Under state law, communities can collect one mill from taxpayers—or one one-thousandth of the assessed property value of a school district—to pay for recreational facilities. Frequently districts use the mill levy to pay for such things as swimming pools and enhanced auditoriums. 

But the amount of revenue generated this way in each district varies wildly—due to disparities in the assessed valuation of each county. For instance, this school year, Laramie collected $382,000 dollars while Gillette brought in $5.7 million.

The state’s constitution requires lawmakers to provide equal educational opportunity. So, the Legislature’s Management Council asked the Joint Education Interim Committee to study whether the disparity violates that requirement. 

Craig Blumenshine is the former president of the recreation board for Fremont County School District 25. He says he sees vast disparities within his county.

“Over the past 10 or 11 years, Shoshoni, which serves a little over 300 students in its district has received over $6.4 million from its rec mill,” Blumenshine says. “Riverton—over the same period of time—which serves over 2600 students—has gotten $2.4 million. So there’s a $4 million difference. I think you can argue that it’s not equal; it’s not equitable.”
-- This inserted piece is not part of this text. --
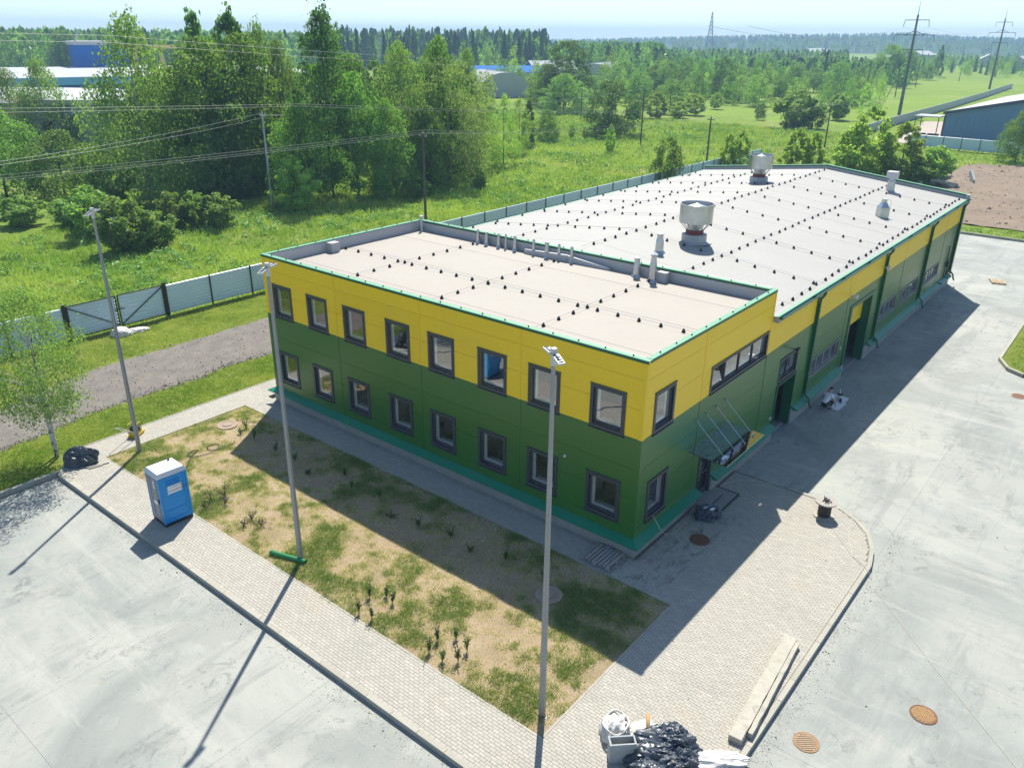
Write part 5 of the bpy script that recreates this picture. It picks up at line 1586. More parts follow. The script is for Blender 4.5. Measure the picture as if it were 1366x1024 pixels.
pylon('concrete mast pylon farther off at the end of the concrete wall', 361.5, 54.4, 29.0)
t = thing('overhead_wires', 'faint power lines between the two concrete pylons', 'wires')
mb = MB()
for zf, w in ((.837, 2.9), (.71, 4.7)):
    for s in (-1, 1):
        a, b = (206.3, 46.6 + s * w, 26.2 * zf - 1.9), (361.5, 54.4 + s * w, 29 * zf - 1.9)
        mb.tube(catenary(a, b, 2.2), .02, 4, False); mb.tube(catenary((90, 41 + s * w, 24 * zf - 1.5), a, 2.2), .02, 4, False); mb.tube(catenary(b, (520, 62 + s * w, 29 * zf - 1.5), 2.2), .02, 4, False)
mb.build('wire', 'wire', t)
def lattice(label, x, y, h, w):
    t = thing('lattice_tower', label, 'pylon', (x, y, -.4), .6)
    mb = MB()
    def wz(z): return w * (1 - z / h) ** 1.2 + .5
    lv = [h * k / 11 for k in range(12)]
    for sx in (-1, 1):
        for sy in (-1, 1):
            for a, b in zip(lv[:-1], lv[1:]): mb.beam((sx * wz(a), sy * wz(a), a), (sx * wz(b), sy * wz(b), b), .4, .4)
    o = mb.build('tower_leg', 'pylon_dark', t)
    mb = MB()
    for a, b in zip(lv[:-1], lv[1:]):
        for s in (-1, 1):
            mb.beam((s * wz(a), -wz(a), a), (s * wz(b), wz(b), b), .25, .25); mb.beam((s * wz(a), wz(a), a), (s * wz(b), -wz(b), b), .25, .25)
            mb.beam((-wz(a), s * wz(a), a), (wz(b), s * wz(b), b), .25, .25); mb.beam((wz(a), s * wz(a), a), (-wz(b), s * wz(b), b), .25, .25)
    mb.build('bracing', 'pylon_dark', t)
    mb = MB()
    for zf, l in ((.55, 7), (.70, 10), (.85, 7)): mb.beam((-l, 0, h * zf), (l, 0, h * zf), .5, .4); mb.beam((-l, 0, h * zf), (0, 0, h * zf + 3), .25, .25); mb.beam((l, 0, h * zf), (0, 0, h * zf + 3), .25, .25)
    mb.build('crossarm', 'pylon_dark', t)
lattice('steel lattice tower rising above the far forest', 954, 470, 47, 4.4)

# ------------------------------------------------------------------ far buildings
def gable(label, x0, x1, y0, y1, he, hr_, wall, roof, name='warehouse', cat='warehouse', axis='x', rz=0, loc=None, over=.4):
    t = thing(name, label, cat, loc or ((x0 + x1) / 2, (y0 + y1) / 2, -.3), rz)
    hx, hy = (x1 - x0) / 2, (y1 - y0) / 2
    mb = MB()
    if axis == 'x':
        P = [(-hy, 0), (hy, 0), (hy, he), (0, hr_), (-hy, he)]
        k = [[(x, p[0], p[1]) for p in P] for x in (-hx, hx)]
    else:
        P = [(-hx, 0), (hx, 0), (hx, he), (0, hr_), (-hx, he)]
        k = [[(p[0], y, p[1]) for p in P] for y in (-hy, hy)]
    mb.v = k[0] + k[1]; mb.f = [(0, 1, 2, 3, 4), (5, 6, 7, 8, 9)] + [(i, (i + 1) % 5, (i + 1) % 5 + 5, i + 5) for i in (0, 1, 4)]
    mb.build('wall', wall, t)
    mb = MB()
    for s in (-1, 1):
        if axis == 'x':
            a = [(-hx - over, 0, hr_ + .05), (hx + over, 0, hr_ + .05), (hx + over, s * (hy + over), he + .02), (-hx - over, s * (hy + over), he + .02)]
        else:
            a = [(0, -hy - over, hr_ + .05), (0, hy + over, hr_ + .05), (s * (hx + over), hy + over, he + .02), (s * (hx + over), -hy - over, he + .02)]
        mb.hexa(a + [(p[0], p[1], p[2] + .25) for p in a])
    mb.build('roof', roof, t)
    return t, hx, hy
t, hx, hy = gable('blue sheet metal warehouse with pale roof beyond the dirt field', 150.5, 212, -17.5, 24.2, 5.0, 9.6, 'warehouse_blue', 'far_roof')
mb = MB(); mb.beam((-hx - .45, -hy - .4, 5.1), (-hx - .45, 0, 9.75), .12, .5); mb.beam((-hx - .45, hy + .4, 5.1), (-hx - .45, 0, 9.75), .12, .5); mb.box(-hx - .1, hy - .1, 0, -hx + .2, hy + .12, 5.0); mb.build('trim', 'warehouse_trim', t)
mb = MB()
for k in range(40): mb.box(-hx - .05, -hy + .6 + k * 1.03, .2, -hx - .01, -hy + .66 + k * 1.03, 4.95)
mb.build('wall_rib', 'warehouse_blue', t)
t = thing('canopy_shelter', 'small flat canopy on posts beside the blue warehouse', 'shelter', (152.5, 27.2, 0))
MB().box(-2.4, -2.2, 3.9, 2.4, 2.2, 4.1).build('roof', 'far_roof', t)
mb = MB()
for sx in (-2.2, 2.2):
    for sy in (-2, 2): mb.cyl((sx, sy, -.2), (sx, sy, 3.9), .08, n=6)
mb.build('post', 'black_steel', t)
mb = MB(); mb.box(-1, -2, 0, .5, -.2, .8); mb.box(-1, .3, 0, .5, 2, .8); mb.build('stack', 'dark_opening', t)
pad = MB().prism([(141, 30), (190, 36.5), (196, 24), (140, 24)], -.3, -.05).build('loading_pad', 'pad'); pad['kind'] = 'structure'
# left industrial site
t, hx, hy = gable('wide low factory hall with pale roof behind the left birches', -10, 74, 138, 196, 4.6, 6.6, 'far_grey', 'far_roof', 'factory_hall', 'factory', 'y', rz=-.12)
t = thing('factory_annex', 'grey flat roofed annex with a curved black duct at left', 'annex', (38, 121, -.2), -.75)
MB().box(-7, -4, 0, 7, 4, 7.2).build('wall', 'far_grey', t)
MB().box(-7.3, -4.3, 7.2, 7.3, 4.3, 7.9).build('roof', 'far_white', t)
mb = MB(); mb.tube([(-4.2, -4.0, 4.6), (-4.2, -4.7, 4.6), (-4.2, -5.1, 4.2), (-4.2, -5.1, 0)], .5, 10); mb.build('duct', 'black_rubber', t)
mb = MB()
for k in range(9): mb.cyl((-7 + k * 1.75, -4.1, 7.9), (-7 + k * 1.75, -4.1, 8.7), .04, n=4)
mb.build('railing', 'white_metal', t)
t = thing('factory_hall', 'farther hall with white roof and light blue edge at left', 'factory', (108, 282, -.3), -.2)
MB().box(-75, -42, 0, 75, 42, 4.4).build('wall', 'far_blue', t)
MB().box(-76, -43, 4.4, 76, 43, 5.2).build('roof', 'far_roof', t)
MB().box(-76.2, -43.4, 3.2, 76.2, -43.02, 5.3).build('fascia', 'far_blue_light', t)
t = thing('blue_tower_block', 'bright blue tower block rising above the left factory roofs', 'building', (135, 318, -.3), -.25)
MB().box(-9, -8, 0, 9, 8, 12.8).build('wall', 'far_blue', t)
MB().box(-9.4, -8.4, 12.8, 9.4, 8.4, 14.2).build('roof', 'far_white', t)
MB().beam((-9, -8, 14), (-7, -8, 18), .5, .5).build('mast', 'far_white', t)
t = thing('gantry_crane', 'yellow gantry crane frame beside the blue tower block', 'crane', (128, 268, -.3), -.3)
for sx in (-5, 5):
    for sy in (-2.5, 2.5): MB().beam((sx, sy, 0), (sx * .8, sy * .1, 12.5), .8, .8).build('leg', 'crane_yellow', t)
MB().beam((-8, 0, 12.9), (9, 0, 12.9), 1.2, 1.2).build('girder', 'crane_yellow', t)
# middle distance: two arch hangars, blue roofed sheds, far white block
def arch(label, x, y, r, L, rz, h):
    t = thing('arched_hangar', label, 'hangar', (x, y, -.3), rz)
    n = 18; mb = MB()
    for X in (-L / 2, L / 2):
        for k in range(n + 1):
            a = math.pi * k / n; mb.v.append((X, r * math.cos(a), h * math.sin(a)))
    for k in range(n): mb.f.append((k, k + 1, n + 2 + k, n + 1 + k))
    mb.build('shell', 'hangar', t, True)
    mb = MB(); mb.face([(-L / 2, r * math.cos(math.pi * k / n), h * math.sin(math.pi * k / n)) for k in range(n + 1)]); mb.build('end_wall', 'far_white', t)
    mb = MB()
    for q in range(1, 8):
        X = -L / 2 + L * q / 8
        mb.tube([(X, (r + .03) * math.cos(math.pi * k / n), (h + .03) * math.sin(math.pi * k / n)) for k in range(n + 1)], .06, 4)
    mb.build('rib', 'hangar', t)
arch('white arched hangar below the blue roofed shed', 188, 166, 9.0, 26, .98, 7.2)
arch('white arched hangar farther right beyond the tall dark tree', 288, 190, 10, 30, .35, 7.5)
gable('shed with blue roof and white eaves behind the arched hangar', 222, 262, 196, 216, 4.2, 6.4, 'far_white', 'far_blue', 'shed', 'shed', 'x', rz=-.6)
gable('small blue shed with pale roof right of the blue roofed shed', 276, 296, 208, 224, 4.2, 7.4, 'far_blue', 'far_roof', 'shed', 'shed', 'x', rz=-.6)
t = thing('apartment_block', 'distant white block showing between the tall left trees', 'building', (352, 415, -.3), -.5)
MB().box(-14, -7, 0, 14, 7, 13.0).build('wall', 'far_white', t); MB().box(-8, -5, 13, 12, 5, 15.6).build('roof_house', 'far_white', t)
for k in range(7): MB().box(-12 + k * 3.6, -7.1, 8, -10.4 + k * 3.6, -7.0, 10).build('window', 'far_grey', t)
t = thing('water_tower', 'thin dark mast above the forest near the white block', 'mast', (504, 557, -.3))
MB().cyl((0, 0, 0), (0, 0, 23), .9, .5, 8).build('mast', 'pylon_dark', t)
HS_ = [(760, 268, 12, 'far_white', 'distant white house at the foot of the hills, leftmost'), (860, 205, 16, 'far_roof', 'long pale roofed house far beyond the field'), (700, 118, 10, 'far_white', 'white gabled house far behind the farther pylon'), (640, 88, 9, 'far_white', 'small white house far off at the right edge'), (930, 330, 14, 'far_roof', 'pale roof among far trees below the hill')]
for x, y, s, mt, lb in HS_:
    gable(lb, x - s, x + s, y - s * .6, y + s * .6, 5, 8.5, 'far_white', mt, 'distant_house', 'house', 'x', rz=rng.uniform(-.5, .5))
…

Kirby Eisenhower is an associate superintendent at Campbell County School District One—and opposes any effort to equalize recreation funding.

“Education is an indelible right, no doubts about that,” Eisenhower says. “However, recreation is not. So, when we talk about inequities, we’re talking about a permissive levy. The idea of assessing taxes that are going to be sent outside of the local county boundaries, I feel, is inappropriate.”

Some opponents of efforts to equalize recreation funding say some communities may prefer not raising the tax at all to sending their tax dollars elsewhere.

The state’s school finance attorney, Mike O’Donnell, says it’s possible that a court could rule that the disparity is a violation of the constitution—and urged lawmakers to proceed with caution.

The Committee will next discuss the issue at its October meeting.